### [WHAT IS BEING ASKED]
Show every line in the entries below where the word "script" appears.

### [SUPPLIED RECORDS]
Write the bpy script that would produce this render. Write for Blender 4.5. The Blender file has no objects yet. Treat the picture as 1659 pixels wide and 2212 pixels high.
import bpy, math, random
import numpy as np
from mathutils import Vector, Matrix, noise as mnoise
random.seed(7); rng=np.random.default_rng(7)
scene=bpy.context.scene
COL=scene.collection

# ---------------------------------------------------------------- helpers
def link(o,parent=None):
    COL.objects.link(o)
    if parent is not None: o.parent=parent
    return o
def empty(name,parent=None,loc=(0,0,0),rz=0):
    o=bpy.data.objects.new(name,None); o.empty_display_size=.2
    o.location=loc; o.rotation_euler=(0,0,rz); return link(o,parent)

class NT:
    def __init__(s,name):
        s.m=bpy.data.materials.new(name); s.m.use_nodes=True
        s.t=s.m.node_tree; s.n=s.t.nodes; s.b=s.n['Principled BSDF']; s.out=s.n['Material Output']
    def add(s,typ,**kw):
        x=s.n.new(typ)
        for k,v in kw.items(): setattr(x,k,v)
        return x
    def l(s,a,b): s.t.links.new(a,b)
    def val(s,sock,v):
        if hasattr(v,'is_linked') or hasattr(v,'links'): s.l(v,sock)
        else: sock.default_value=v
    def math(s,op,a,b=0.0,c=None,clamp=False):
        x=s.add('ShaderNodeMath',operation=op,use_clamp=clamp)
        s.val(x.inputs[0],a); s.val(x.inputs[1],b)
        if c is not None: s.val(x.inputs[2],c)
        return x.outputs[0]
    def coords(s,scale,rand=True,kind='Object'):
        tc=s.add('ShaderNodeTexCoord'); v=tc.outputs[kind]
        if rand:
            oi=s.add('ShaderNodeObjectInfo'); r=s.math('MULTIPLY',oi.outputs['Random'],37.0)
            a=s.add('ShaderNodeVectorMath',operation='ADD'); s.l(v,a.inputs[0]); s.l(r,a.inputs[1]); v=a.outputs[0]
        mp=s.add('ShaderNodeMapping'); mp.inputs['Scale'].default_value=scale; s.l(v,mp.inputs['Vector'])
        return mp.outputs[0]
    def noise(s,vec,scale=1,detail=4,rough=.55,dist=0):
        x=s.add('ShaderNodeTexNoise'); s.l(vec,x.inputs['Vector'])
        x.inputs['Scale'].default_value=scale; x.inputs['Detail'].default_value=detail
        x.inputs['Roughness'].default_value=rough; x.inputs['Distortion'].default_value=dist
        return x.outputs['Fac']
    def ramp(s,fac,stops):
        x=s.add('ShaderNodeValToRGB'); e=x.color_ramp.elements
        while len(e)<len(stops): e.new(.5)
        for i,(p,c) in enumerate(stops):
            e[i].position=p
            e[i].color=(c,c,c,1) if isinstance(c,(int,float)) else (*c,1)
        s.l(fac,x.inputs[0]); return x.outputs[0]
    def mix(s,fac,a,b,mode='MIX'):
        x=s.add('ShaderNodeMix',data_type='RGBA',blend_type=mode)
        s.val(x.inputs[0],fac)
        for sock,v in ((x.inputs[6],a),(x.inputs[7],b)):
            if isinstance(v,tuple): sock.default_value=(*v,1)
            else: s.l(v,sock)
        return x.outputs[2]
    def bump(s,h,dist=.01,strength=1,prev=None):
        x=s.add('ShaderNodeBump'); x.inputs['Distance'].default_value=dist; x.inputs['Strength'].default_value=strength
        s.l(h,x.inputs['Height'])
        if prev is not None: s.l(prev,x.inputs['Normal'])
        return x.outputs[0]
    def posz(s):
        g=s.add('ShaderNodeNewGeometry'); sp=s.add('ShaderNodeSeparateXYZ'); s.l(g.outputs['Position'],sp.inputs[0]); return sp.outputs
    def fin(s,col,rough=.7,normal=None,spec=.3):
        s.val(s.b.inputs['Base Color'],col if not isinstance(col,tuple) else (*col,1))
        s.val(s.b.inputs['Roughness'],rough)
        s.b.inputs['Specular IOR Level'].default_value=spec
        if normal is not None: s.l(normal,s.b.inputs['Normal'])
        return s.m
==
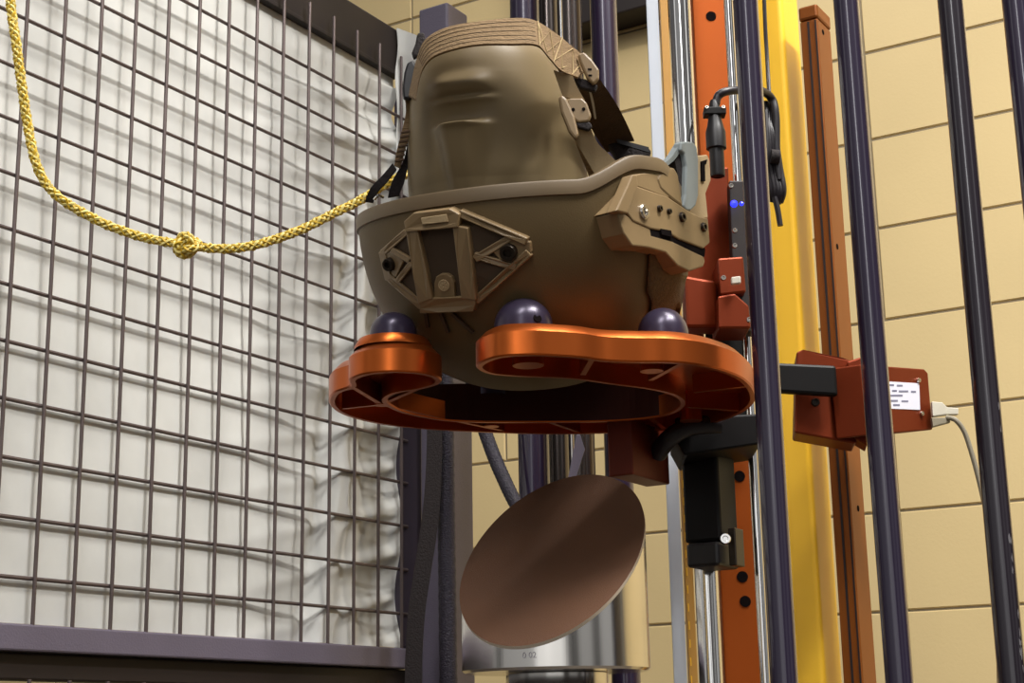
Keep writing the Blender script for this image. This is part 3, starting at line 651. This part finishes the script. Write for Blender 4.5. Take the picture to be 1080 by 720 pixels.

### [OUTPUT BELOW]
Write the bpy script that would produce this render. Write for Blender 4.5. The Blender file has no objects yet. Treat the picture as 1659 pixels wide and 2212 pixels high.
Keep writing the Blender script for this image. This is part 3, starting at line 651. This part finishes the script. Write for Blender 4.5. Take the picture to be 1080 by 720 pixels.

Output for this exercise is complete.